Pero no es ese el mensaje de Dios. Dios envía a su profeta a la gran ciudad
para advertirle que su maldad ha subido a los cielos, llamando su atención.
Es una advertencia para llamar a sus habitantes a conversión. La sentencia
de destrucción aún no está sellada. Más aún, Dios no quiere la destrucción,
sino la conversión y la vida de los ninivitas, como invitación también a
Israel a seguir sus pasos. Nínive es una gran metrópoli, conocida por su
potencia y maldad, sin embargo sus habitantes no se mostrarán orgullosos,
sino que se abrirán al mensaje del profeta desconocido.
Los actos malvados de los ninivitas han llegado a los oídos de Dios, están
ante él, acusándoles. Ante Dios están presentes los actos de maldad, que
realizarán contra Israel, llevando al destierro a las diez tribus del norte.
El pecado de Nínive es la violencia (3,8), el pecado que siempre grita desde
la tierra, llegando hasta los oídos de Dios: "Se oye la sangre de tu hermano
clamar a mí desde el suelo" (Gn 4,10), le dice Dios a Caín. "De nada sirve
que asesinemos a nuestro hermano y luego tapemos su sangre" (Gn 37,26), dice
Judá cuando los hijos de Jacob quieren dar muerte a su hermano José. La
sangre seguirá gritando hasta que "la aspersión purificadora de la sangre de
Jesús, que habla mejor que la de Abel" restablezca para siempre la alianza
de Dios con los hombres. Hasta entonces seguirá resonando el grito de Job:
"¡Tierra, no cubras tú mi sangre y no quede en secreto mi grito!" (Jb
16,18).
Pero la violencia de Nínive, según el Midrash, es una maldad reciente, por
lo que Dios busca su salvación. Nínive es una gran ciudad ante Dios (3,3).
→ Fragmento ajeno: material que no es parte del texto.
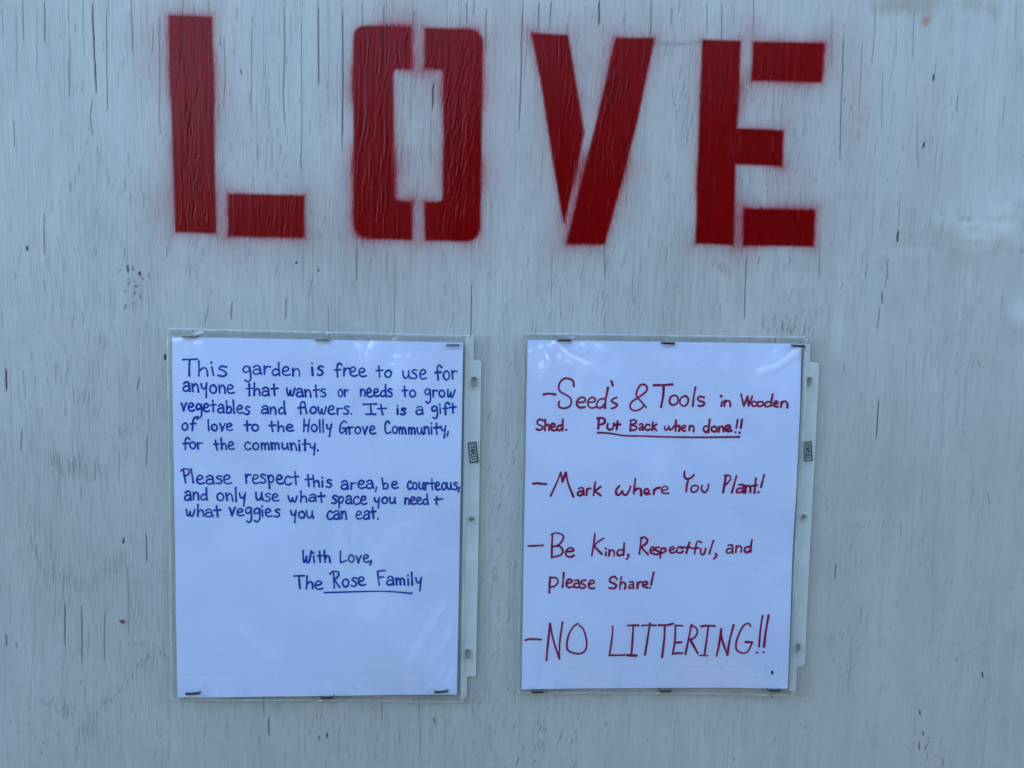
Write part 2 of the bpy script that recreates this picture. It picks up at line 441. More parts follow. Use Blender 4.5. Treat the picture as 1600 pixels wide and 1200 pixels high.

Aún no ha colmado la medida de sus pecados como la generación del diluvio,
que "estaba corrompida en la presencia de Dios y llena de violencias. Dios
la miró y la vio viciada, pues todo hombre tenía una conducta viciosa sobre
la tierra" (Gn 6,11-13) o la conducta de los habitantes de Sodoma y Gomorra,
cuyo "pecado era gravísimo" (Gn 18,20), "a las que Dios condenó a la
destrucción, reduciéndolas a cenizas, poniéndolas como ejemplo para los que
en el futuro vivirían impíamente; aunque libró a Lot, el justo, oprimido por
la conducta licenciosa de aquellos hombres disolutos, pues este justo, que
vivía en medio de ellos, torturaba día tras día su alma justa por las obras
inicuas que veía y oía" (2P 2,6ss).
Dios envía a Jonás a Nínive con la esperanza de que su palabra toque el
corazón de los ninivitas y se conviertan de su maldad. Dios tiene en su
mente servirse de Asiria en la historia de Israel, su pueblo. Ha destinado a
Asiria a ser el bastón de su ira: "Asur, bastón de mi ira, vara de mi furor
en mi mano. Contra gente impía voy a guiarlo, contra el pueblo de mi cólera
voy a mandarlo, a saquear saqueo y pillar pillaje, y hacer que lo pateen
como el lodo de las calles" (Is 10,5-6). Asiria será el instrumento con el
que Dios ejecutará su juicio contra las rebeldías de su pueblo, el reino del
Norte. Asiria, sin saberlo, al llevar al exilio a las diez tribus, cumplirá,
como un siervo, los designios de Dios. Pero si Asiria hubiese permanecido en
la maldad de los tiempos de Jonás, no hubiera podido ser instrumento de
Dios, para actuar sobre su pueblo. Por ello Dios envía a Jonás a Nínive,
capital de Asiria, a exhortar a sus habitantes a la conversión. En el fondo
Dios tiene siempre en mente a su pueblo elegido. Los habitantes de Nínive
son los primeros beneficiarios del don de la conversión. Pero ellos no son
más que un instrumento en las manos de Dios en favor de Israel. Su
conversión, seguida del perdón, será una invitación permanente a la
conversión para Israel, donde cada año se proclama esta palabra de
salvación.
Jonás, enviado a Nínive, a un pueblo extranjero y enemigo de Israel, muestra
que Israel ha sido elegido con una misión para todas las naciones: enviado a
anunciar y a llevar la salvación fuera de los confines de Israel. A pesar de
su resistencia, Jonás es la expresión del primer envío misionero a los
paganos. Jonás huye, pero en su huida conduce a Yahveh a los tripulantes de
la nave, que pertenecen a "las naciones" y, después, a los ninivitas, que se
convierten a Yahveh y experimentan su perdón. Israel, los profetas de Israel
y todos los llamados por Dios son elegidos para llevar un mensaje de
salvación a las naciones: dar a conocer a Dios a todos los pueblos de la
tierra. Cuando quieren acaparar para sí la salvación, negándose a la misión
de salvación para todos los hombres, son rechazados por Dios. Cuando Israel
se niega a su misión, Dios le rechaza y en su lugar entran las naciones.